The struggle inland of the first comers was a frightful one. No roads or pack-trails existed over the rough and lofty passes of the coast range of mountains, and it was killing work to transport the many tons of equipments and provisions over the nearly impassable Chilkoot and White Passes. For those who came too late in the season it was quite impassable, the trails and rivers were stopped by snow and ice, and numbers had to endure a long and miserable winter in the primitive coast settlements or straggle back to civilization.

The terrors of that first year's battle with the unbroken passes are indescribable. Thousands of dead pack-horses marked the way. And the mountains once crossed and the waters reached new troubles arose. Boats had to be built for the long reach of navigation down the chain of lakes and the Yukon—many having brought the necessary boat timbers with them. Six hundred miles of waterways were to be traversed. On some of the short streams connecting the lakes there were dangerous rapids to be run, in which many lost their goods and some their lives. The early winter added ice to the difficulties of the way and the Yukon section of the trip was made by the later comers through miles of drift ice, grinding and ploughing its way to the peril of the boats, or water travel was checked by the final closing of the stream for the winter, leaving no resource but a long sledging journey over the snow.

Those who took the long voyage to the mouth of the Yukon and journeyed by steamer up that stream had their difficulties with ice and current, and it was not uncommon for them to be frozen in, leaving them the sole expedient of the dog sled, if they elected to proceed to the diggings without their supplies.

Dawson once reached, the trouble and hardship were by no means at an end. Having penetrated a total wilderness in an arctic climate, borne on by dreams of sudden fortune, the enthusiastic treasure-seekers found new difficulties awaiting them. There was no easy task of digging and panning, as in more favored climes. Winter had locked the golden treasures with its strongest fetters. The ground was everywhere frozen into the firmness of rock. In midsummer it thawed no more than three feet down, and eternal frost reigned below.

To reach the gold-bearing gravels the miners had to build fires on the frozen surface and keep these going for twenty-four hours. This would soften the soil to the depth of some six inches. This thrown out, new fires had to be kindled, and thus laboriously the miners burned their way down to the gold-bearing gravel, usually at a depth of fifteen feet. Then other fires were built at the bottom and tunnels made through the five feet or more of "pay-dirt," which was dug out and piled up to await the coming of flowing water in the spring, when the gold might be washed out in the rockers and sluices employed.

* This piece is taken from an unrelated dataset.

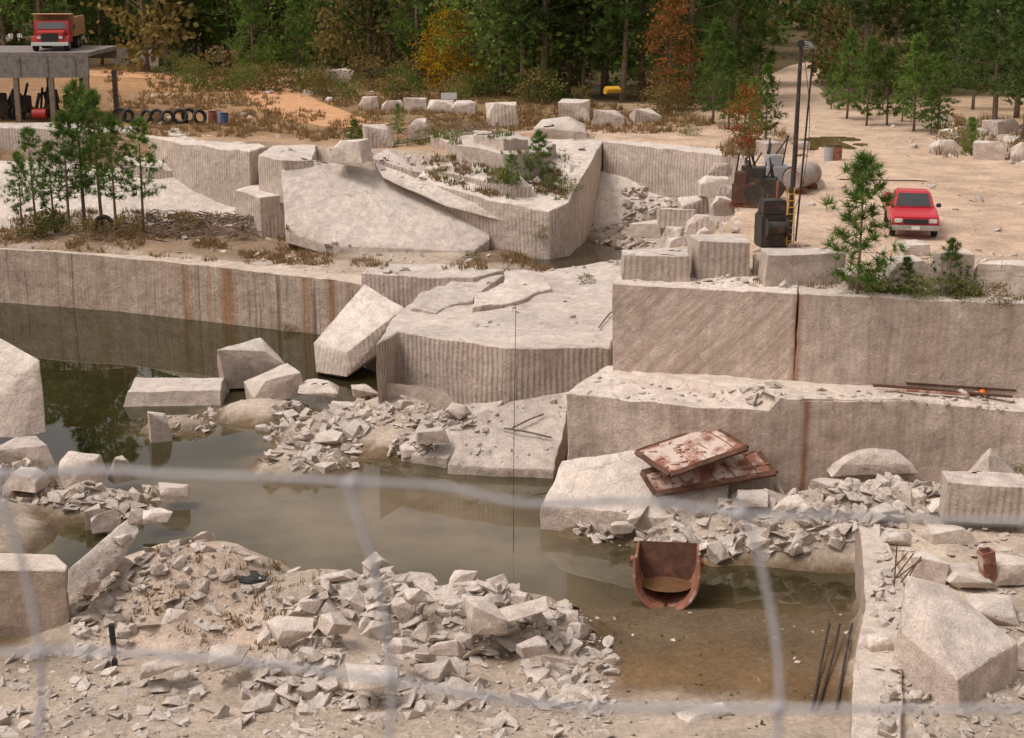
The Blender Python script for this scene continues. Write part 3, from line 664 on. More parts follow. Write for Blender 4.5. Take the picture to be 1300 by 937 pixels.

As may be seen, the buried treasures of these gravel beds were to be won in these pioneer years only by dint of exhausting labor and frightful hardship. They would never have been found at all had not the bars and shores of the streams yielded gold at the surface level. Yet the extraordinary richness of these gravels, from which as much as $50,000 might be obtained as the result of a winter's work, excited men's imaginations to the utmost, and the stream of gold-seekers continued year after year until Dawson grew to be a well-built and populous city and the yearly output of the Klondike mines amounted to more than $16,000,000.

The difficulty in reaching the mines grew less year by year. As early as 1898 a railway was begun across the White Pass. It now extends from Skagway more than a hundred miles inland, the lakes and streams being traversed by steamers, so that the purgatory of the early prospectors has been converted into the "broad and easy way" of the later sinners. The old method of burning into the frozen soil has also been improved on, steam being now used instead of fire and the pay-dirt reached much more rapidly and cheaply by its aid.

The Klondike region, though largely prospected and worked by Americans, is not in Alaska, Dawson lying sixty miles east of the border. The streams of Alaska itself, so far as they have yet been worked, are far less promising, and yet Alaska has a golden treasure house of its own that may yet prove as prolific as the Klondike itself.

This is at Nome, on the shores of Bering Sea, about twenty-five degrees of longitude nearly due west from Dawson, and a hundred and fifty miles north of the mouth of the Yukon. Here the sands of the sea itself and of its bordering shores have proven splendid gold bearers and have attracted a large population to that inhospitable region, in latitude sixty-five degrees north; here has grown up a city containing 25,000 inhabitants, and here may be seen the most northerly railroad in the world.

In 1898 a soldier, in digging a well on the beach at Nome, saw in the sands thrown up that alluring yellow glint which has led so many men to fortune and so many to death. The story of his find came to the ears of an old prospector from Idaho, who, too ill to go inland, was stranded in the military station of Nome. Spade and pan were at once put to work and in twenty days the fortunate invalid found himself worth $3000 in gold.